Первый из тех инцидентов, которые буквально преследовали его на всем пути, уже задержал их вылет из Алжира в Касабланку на семь часов. Беспокоясь по поводу того, что самолет де Голля не обладал ни дальностью полета, ни запасом горючего, требовавшегося для перелета из Гибралтара в Шербур, американское командование в Алжире предоставило в его распоряжение самолет В-17 с американским экипажем. Де Голль нехотя принял эту помощь. Но затем, при посадке в алжирском аэропорту Мезон-Бланш, где находился де Голль, В-17 проскочил посадочную полосу и сломал шасси. Де Голль был убежден, что этот несчастный случай — часть преднамеренного плана американцев задержать его возвращение во Францию. Глядя на поврежденный самолет, он заметил: «Надеюсь, вы не думаете, что они подсовывают мне свои самолеты лишь из чувства доброй воли?»

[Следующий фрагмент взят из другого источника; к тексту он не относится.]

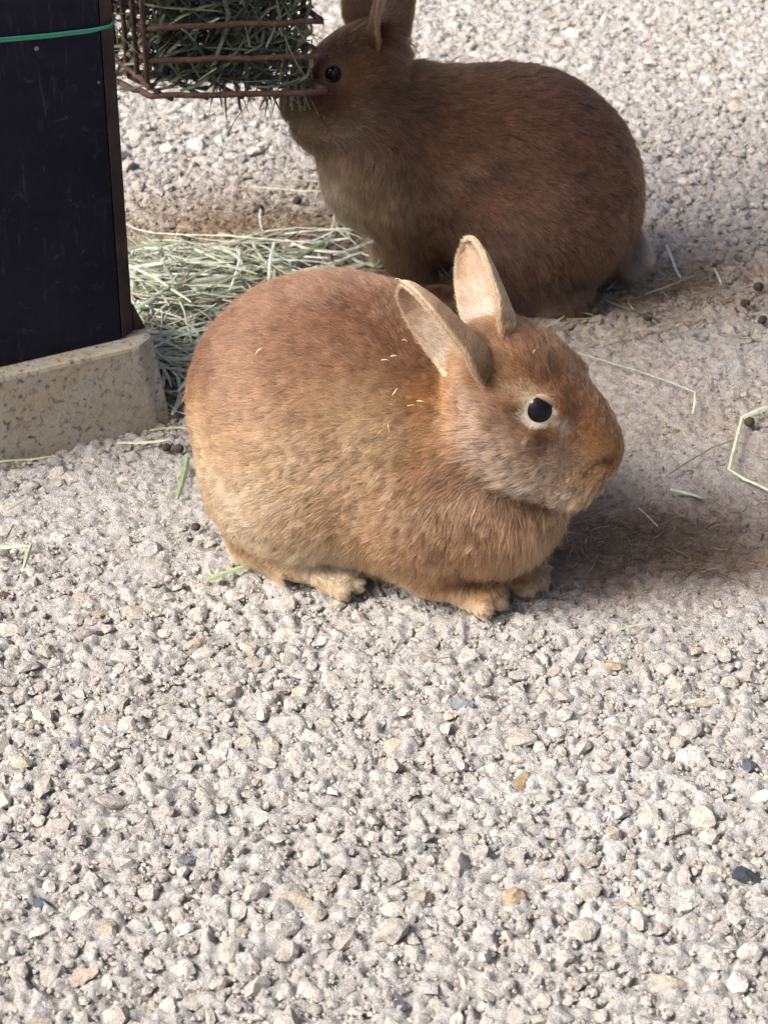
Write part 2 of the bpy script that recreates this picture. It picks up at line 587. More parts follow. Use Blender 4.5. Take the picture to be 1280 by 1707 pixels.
edge_mat, nt, nn, ll, pb = new_mat('rust_stained_edge')
geo = nn.new('ShaderNodeNewGeometry')
n1 = noise_node(nn, ll, 30, 6, 0.7, geo.outputs['Position'])
r1 = ramp(nn, [(0.35, (0.018, 0.012, 0.010)), (0.55, (0.045, 0.027, 0.017)), (0.75, (0.12, 0.07, 0.035))])
ll.new(n1.outputs[0], r1.inputs[0]); ll.new(r1.outputs[0], pb.inputs['Base Color'])
pb.inputs['Roughness'].default_value = 0.85

plinth_mat, nt, nn, ll, pb = new_mat('weathered_plinth_concrete')
geo = nn.new('ShaderNodeNewGeometry')
n1 = noise_node(nn, ll, 14, 5, 0.6, geo.outputs['Position'])
r1 = ramp(nn, [(0.32, (0.36, 0.305, 0.20)), (0.5, (0.38, 0.355, 0.295)), (0.68, (0.43, 0.42, 0.38))])
ll.new(n1.outputs[0], r1.inputs[0])
n2 = noise_node(nn, ll, 190, 4, 0.65, geo.outputs['Position'], 0.8)
r2 = ramp(nn, [(0.32, (0.28, 0.27, 0.26)), (0.44, (0.95, 0.95, 0.95)), (0.7, (1.2, 1.17, 1.1))])
ll.new(n2.outputs[0], r2.inputs[0])
c = mixc(nn, ll, 1.0, r1.outputs[0], r2.outputs[0], 'MULTIPLY')
n5 = nn.new('ShaderNodeTexVoronoi'); n5.inputs['Scale'].default_value = 80
ll.new(geo.outputs['Position'], n5.inputs['Vector'])
r5 = ramp(nn, [(0.10, (0.25, 0.25, 0.27)), (0.2, (1, 1, 1))])
ll.new(n5.outputs['Distance'], r5.inputs[0])
c = mixc(nn, ll, 0.8, c, r5.outputs[0], 'MULTIPLY')
ll.new(c, pb.inputs['Base Color'])
pb.inputs['Roughness'].default_value = 0.9
n4 = noise_node(nn, ll, 260, 5, 0.7, geo.outputs['Position'])
bump_to(nn, ll, pb, n4.outputs[0], 0.6, 0.002)

cord_mat, nt, nn, ll, pb = new_mat('green_twine')
pb.inputs['Base Color'].default_value = (0.03, 0.20, 0.13, 1)
pb.inputs['Roughness'].default_value = 0.6

HB = 0.074                                             # plinth height
A0, A1, A2 = spot(0, 775), spot(262, 710), spot(289, 699)
T0, T1, T2 = spot(0, 615, HB), spot(232, 577, HB), spot(254, 559, HB)
dirf = (A1 - A0).normalized()
nrmf = Vector((dirf.y, -dirf.x, 0))                    # faces the lens
bk = -nrmf
bot = [A1 - dirf * 0.42, A1, A2, A2 + bk * 0.15, A1 - dirf * 0.42 + bk * 0.17]
top_ = [T1 - dirf * 0.40, T1, T2, T2 + bk * 0.135, T1 - dirf * 0.40 + bk * 0.155]
bm = bmesh.new()
prism(bm, [p + Vector((0, 0, -0.01)) for p in bot], top_)
plinth = bm_obj('plinth', bm, plinth_mat, None, 0.003, 2)
tag(plinth, 'speckled grey and tan concrete plinth with flared sides under the dark post', 'plinth')

P0, P1 = spot(203, 566, HB), spot(219, 553, HB)
pl = [P0 - dirf * 0.36, P0, P1, P1 + bk * 0.085, P0 - dirf * 0.36 + bk * 0.10]
post = bpy.data.objects.new('post', None)
post.location = P0
link(post)
post.location = (0, 0, 0)
tag(post, 'dark navy painted post with a rust stained corner, standing on the concrete plinth', 'post')
bm = bmesh.new()
up = Vector((0, 0, 0.86 - HB))
inset = bk * 0.004
core = [pl[0], pl[1], pl[2] + bk * 0.004 - dirf * 0.003, pl[3], pl[4]]
prism(bm, core, [p + up for p in core])
bm_obj('shaft', bm, post_mat, post, 0.002, 2)
bm = bmesh.new()                                       # rusty angle strip up the corner
strip = [P0 + nrmf * 0.0005 + dirf * 0.0005, P1 + dirf * 0.002, P1 + bk * 0.05 + dirf * 0.002, P1 + bk * 0.05 - dirf * 0.001, P1 - dirf * 0.0018 + bk * 0.003]
prism(bm, strip, [p + up for p in strip])
bm_obj('corner_strip', bm, edge_mat, post, 0.0008, 1)
bm = bmesh.new()                                       # gusset at its foot
g = [P1 + dirf * 0.0025, P1 + dirf * 0.012, P1 + dirf * 0.012 + bk * 0.045, P1 + dirf * 0.0025 + bk * 0.045]
gt = [P1 + dirf * 0.0025, P1 + dirf * 0.0035, P1 + dirf * 0.0035 + bk * 0.045, P1 + dirf * 0.0025 + bk * 0.045]
prism(bm, g, [p + Vector((0, 0, 0.022)) for p in gt])
bm_obj('foot_gusset', bm, edge_mat, post, 0.0008, 1)


def on_post(px, py, off):
    u, v = (px - 640) / FPX, (py - 853.5) / FPX
    d = Vector((u, math.cos(PITCH) - v * math.sin(PITCH), -math.sin(PITCH) - v * math.cos(PITCH)))
    o = Vector((0, 0, CAM_H))
    t = (P0 + nrmf * off - o).dot(nrmf) / d.dot(nrmf)
    return o + d * t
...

Однако, считал Ги, эти проблемы были на время забыты. В Касабланке их ждал другой В-17. Мысли сидевшего напротив человека витали вокруг гораздо более сложных вопросов, которые предстояло решить. Для де Голля это было началом конца длинной дороги, на которую он вступил в одиночестве, обратившись с воззванием 18 июня 1940 года. В конце этой дороги находился Париж, город, который де Голль четыре года назад покинул как никому не известный бригадный генерал. Для того чтобы вернуться туда, де Голль был готов пойти против воли союзников, задушить своих политических противников, даже рисковать собственной жизнью. Именно там и только там будет получен ответ на предложение, которое стояло за его смелым шагом, предпринятым четыре года назад.
Позже покажется странным, что он не знал, каков будет этот ответ. Но в тот момент, когда они летели в окрашенном закатом африканском небе, Ги понимал, что де Голль все еще мучается сомнениями и вопросами. И прежде всего он по-прежнему не знал, готов ли народ Франции признать его своим лидером. Де Голль хорошо понимал: есть лишь одно место, где он может получить ответ на этот вопрос, — улицы Парижа.
Всего через неделю на этих улицах меланхоличному пассажиру «Франции» предстояла встреча с историей.